I was surprised when they first asked me to host the Unified Champion School Banner Presentation Assembly at my high school. Unified sports or activities were never a major part of my daily life at Simsbury High- or at least so I thought. Even so, I accepted the opportunity, of course, as it was a great honor to be chosen to represent our school at such an important event. And although at I first might have thought they picked the wrong person for the job, I am forever grateful I was given the opportunity to co-host this event as I got to see how important Unified Sports are at my school.

I think the special thing about my high school is that students with special needs are so integrated into the school that you may not even realize how big of a presence there is. By this, I mean that students with special needs are in so many of my classes that it is not necessarily seen as “different”- it’s just another population of students at our school. Until the banner presentation assembly, I had never realized how many students with intellectual disabilities I have encountered at SHS. In my choir classes, for example, there are multiple kids with varying degrees of disability. And some of these students are good enough that they’re in far more selective choirs than I am currently in. Essentially, special needs is not a taboo subject at our school; it is something that is understood and even celebrated.

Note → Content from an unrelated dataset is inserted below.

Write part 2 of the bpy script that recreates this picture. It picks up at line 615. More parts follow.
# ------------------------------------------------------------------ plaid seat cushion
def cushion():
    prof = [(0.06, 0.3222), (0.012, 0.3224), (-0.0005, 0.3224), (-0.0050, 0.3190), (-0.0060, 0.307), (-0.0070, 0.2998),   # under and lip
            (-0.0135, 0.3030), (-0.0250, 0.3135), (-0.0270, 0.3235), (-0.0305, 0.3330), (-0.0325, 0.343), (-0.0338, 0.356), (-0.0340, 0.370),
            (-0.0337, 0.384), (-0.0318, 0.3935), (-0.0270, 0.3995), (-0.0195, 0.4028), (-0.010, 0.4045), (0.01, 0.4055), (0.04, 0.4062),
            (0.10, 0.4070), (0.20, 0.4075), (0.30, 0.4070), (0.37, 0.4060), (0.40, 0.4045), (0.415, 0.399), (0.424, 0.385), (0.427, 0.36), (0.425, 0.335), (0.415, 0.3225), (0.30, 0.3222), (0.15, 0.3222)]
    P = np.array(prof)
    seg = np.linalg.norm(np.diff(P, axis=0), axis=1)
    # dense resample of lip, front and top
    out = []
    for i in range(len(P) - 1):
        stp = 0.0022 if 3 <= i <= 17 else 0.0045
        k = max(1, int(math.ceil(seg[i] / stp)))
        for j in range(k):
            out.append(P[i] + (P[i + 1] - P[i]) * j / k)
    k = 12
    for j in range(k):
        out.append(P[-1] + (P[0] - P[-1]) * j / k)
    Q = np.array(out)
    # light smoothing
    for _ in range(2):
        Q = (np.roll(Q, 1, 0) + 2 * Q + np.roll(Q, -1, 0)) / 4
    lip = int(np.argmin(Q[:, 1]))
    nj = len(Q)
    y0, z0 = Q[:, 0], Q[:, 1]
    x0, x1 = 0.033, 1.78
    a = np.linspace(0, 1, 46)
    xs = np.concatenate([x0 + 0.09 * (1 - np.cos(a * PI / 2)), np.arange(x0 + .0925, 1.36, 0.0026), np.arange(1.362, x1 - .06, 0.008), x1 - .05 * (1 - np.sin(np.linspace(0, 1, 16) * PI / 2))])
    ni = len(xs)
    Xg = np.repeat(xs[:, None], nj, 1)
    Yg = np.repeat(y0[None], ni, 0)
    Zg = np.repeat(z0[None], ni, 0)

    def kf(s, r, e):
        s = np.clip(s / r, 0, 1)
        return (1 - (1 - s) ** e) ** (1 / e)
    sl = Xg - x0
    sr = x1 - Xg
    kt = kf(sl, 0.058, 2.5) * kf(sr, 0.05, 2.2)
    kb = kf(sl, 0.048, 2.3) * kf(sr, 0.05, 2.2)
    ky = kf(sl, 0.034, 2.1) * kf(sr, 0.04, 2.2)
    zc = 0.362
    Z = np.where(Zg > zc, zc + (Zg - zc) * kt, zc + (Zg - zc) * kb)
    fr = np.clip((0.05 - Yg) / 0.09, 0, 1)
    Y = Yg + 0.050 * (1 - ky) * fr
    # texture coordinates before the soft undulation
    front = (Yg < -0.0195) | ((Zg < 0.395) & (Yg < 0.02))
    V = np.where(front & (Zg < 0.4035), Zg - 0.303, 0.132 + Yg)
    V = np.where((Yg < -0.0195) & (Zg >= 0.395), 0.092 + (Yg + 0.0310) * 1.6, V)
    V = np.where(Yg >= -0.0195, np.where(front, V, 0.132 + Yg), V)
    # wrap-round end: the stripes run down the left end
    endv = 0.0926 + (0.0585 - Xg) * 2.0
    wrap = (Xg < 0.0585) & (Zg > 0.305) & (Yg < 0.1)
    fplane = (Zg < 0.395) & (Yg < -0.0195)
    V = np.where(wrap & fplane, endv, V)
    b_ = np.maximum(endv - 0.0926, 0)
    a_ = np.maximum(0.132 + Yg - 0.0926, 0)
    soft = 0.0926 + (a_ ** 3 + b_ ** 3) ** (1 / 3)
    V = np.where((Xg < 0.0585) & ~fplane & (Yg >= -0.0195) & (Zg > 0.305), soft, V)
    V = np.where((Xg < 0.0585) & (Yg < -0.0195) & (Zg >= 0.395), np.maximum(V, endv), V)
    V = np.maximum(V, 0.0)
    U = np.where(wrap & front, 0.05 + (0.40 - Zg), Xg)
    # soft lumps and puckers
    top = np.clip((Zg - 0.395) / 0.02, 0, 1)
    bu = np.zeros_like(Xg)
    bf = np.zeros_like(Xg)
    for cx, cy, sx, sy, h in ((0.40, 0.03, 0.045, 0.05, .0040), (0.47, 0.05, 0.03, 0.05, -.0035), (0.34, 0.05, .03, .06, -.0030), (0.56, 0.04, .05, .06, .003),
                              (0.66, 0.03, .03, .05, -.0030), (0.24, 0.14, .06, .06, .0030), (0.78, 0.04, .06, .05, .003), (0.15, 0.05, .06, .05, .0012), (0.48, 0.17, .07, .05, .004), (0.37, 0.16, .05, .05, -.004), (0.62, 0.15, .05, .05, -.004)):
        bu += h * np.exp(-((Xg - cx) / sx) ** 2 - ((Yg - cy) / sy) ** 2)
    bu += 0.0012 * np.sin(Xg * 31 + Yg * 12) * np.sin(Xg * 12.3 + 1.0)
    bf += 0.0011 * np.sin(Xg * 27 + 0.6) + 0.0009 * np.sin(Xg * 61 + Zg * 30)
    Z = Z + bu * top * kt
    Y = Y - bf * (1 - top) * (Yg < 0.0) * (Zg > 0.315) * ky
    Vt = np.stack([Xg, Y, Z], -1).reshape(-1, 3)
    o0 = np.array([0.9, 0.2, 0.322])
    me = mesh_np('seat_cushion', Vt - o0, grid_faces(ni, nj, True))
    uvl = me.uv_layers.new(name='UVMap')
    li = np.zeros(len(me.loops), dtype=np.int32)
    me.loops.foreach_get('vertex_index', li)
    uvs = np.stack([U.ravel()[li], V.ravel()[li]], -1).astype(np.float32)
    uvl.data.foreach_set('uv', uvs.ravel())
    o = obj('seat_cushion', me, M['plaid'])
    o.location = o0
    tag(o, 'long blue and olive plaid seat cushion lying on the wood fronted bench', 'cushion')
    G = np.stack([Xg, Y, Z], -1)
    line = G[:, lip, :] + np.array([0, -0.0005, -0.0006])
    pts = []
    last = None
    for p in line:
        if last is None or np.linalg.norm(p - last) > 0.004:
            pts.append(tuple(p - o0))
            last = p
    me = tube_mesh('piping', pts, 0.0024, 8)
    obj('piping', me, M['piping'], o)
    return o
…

Another thing I don’t think I fully understood before the banner presentation was the amount of support that special needs students receive from their peers at SHS. I guess I haven’t noticed it fully because it’s always just been this way. But when the Unified Sports team played during the rally, I finally understood what these people represent to the overall student body- HOPE. For example, during the unified soccer game at the assembly, the football players let out raucous cheers as a kid with severe autism scored the winning goal. They did not laugh at him or mock him; instead he was celebrated for showing his strength. That is special and that is something that belongs in every school.

I also realized how understanding my classmates are towards people with special needs. For example, one of my best friends went to junior prom with a student struggling with Asperger’s. She, by no means, had to do this; nor was she pressured into doing so. Rather she went to prom with him because she wanted him to feel accepted. Our school definitely breaks the Hollywood stereotype in regards to the treatment of kids with disabilities. There is no scene in Mean Girls where the football team cheers kids with disabilities playing soccer. There is not a part in High School Musical where they take a friend who has autism to junior prom. But this happens at our school. And I believe that we all should strive for the day that this happens at every school in America.